Gail Dines is a feminist anti-pornography activist, author, professor, and lecturer. A highly regarded academic, she has also been described as "The world's leading anti-pornography campaigner".
Dines was born in Manchester, England and received her Ph.D. from Salford University. She moved to Israel in 1980, where she married and became a feminist, and to the the United States in 1986. Since 1986 she has been at Wheelock College in Boston, where she is Professor of Sociology and Women's Studies and Chair of the American Studies department.
Dines is the author of three books including Pornland, published in 2010. Her articles have appeared in the New Left Project, the Journal of Violence Against Women, CounterPunch, and the International Encyclopedia of Communication, and also in popular general-interest publications including Newsweek, Time, Working Woman, the New York Times, the Boston Globe, USA Today, the Huffington Post, and the Daily Mail.
Dines is a founding member of Stop Porn Culture andco-founder of the National Feminist Anti-Pornography Movement.

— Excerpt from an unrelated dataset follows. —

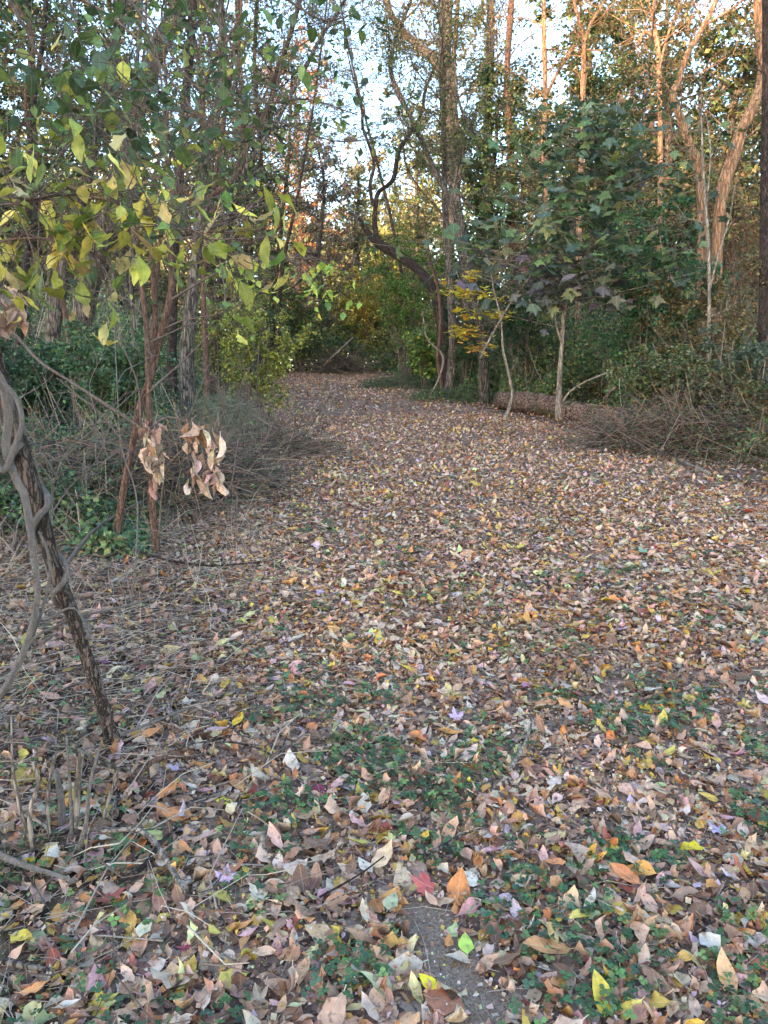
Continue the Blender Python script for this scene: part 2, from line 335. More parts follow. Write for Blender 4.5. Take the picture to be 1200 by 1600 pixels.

Dines's view is that pornography distorts the user's view of sexuality and makes more difficult the establishment of real-life intimate relationships with women. Dines maintains that modern pornography is cruel and violent, unlike earlier forms of pornography with which the general public may be familiar, and has the effect of tending to generally degrade the position of women in society.
Many pro-pornography and prostitution advocates have condemned Gail Dines' views as being uninformed, hypocritical, and manipulative. A prominent argument is that that Dines profits extensively from book sales and speaking engagements while decrying pornography as a capitalist industry.
Dines' former research assistant, who now blogs as "Beth" on the website welcometomycrisis.com, has described her time with Dines at length, claiming that Dines micromanaged her sexuality. Since parting ways with Dines, Beth has performed in pornography and worked as a professional escort. She was interviewed briefly in Ms. magazine in response to an interview with Gail Dines saying: "There’s no emotional trauma from a sex act that you’re prepared for. If you know in advance what you’re going to be doing, you are ready. If I have a day where I’m doing seven penetrations, I know what to do to insure that my body remains healthy. Sex acts don’t happen by accident in porn and you know how to deal with them in advance."
In an address to the Desiree Alliance Conference 2010, famed adult performer Nina Hartley described Dines and her associates as "predators of a particularly cruel and prurient bent," going on to say that "they make their livings- often quite handsomely- off the hardship, peril and continued oppression [of sex workers]. Their morbid obsession with sex work poisons their ideals to such a degree that some who call themselves 'feminists' will challenge the basic idea of reproductive choice on the grounds that no woman could freely consent to sex work and that therefore her consent is suspect in all other decisions made under the influence of their paranoid construction of a universal patriarchal conspiracy. Talking about you, Gail Dines."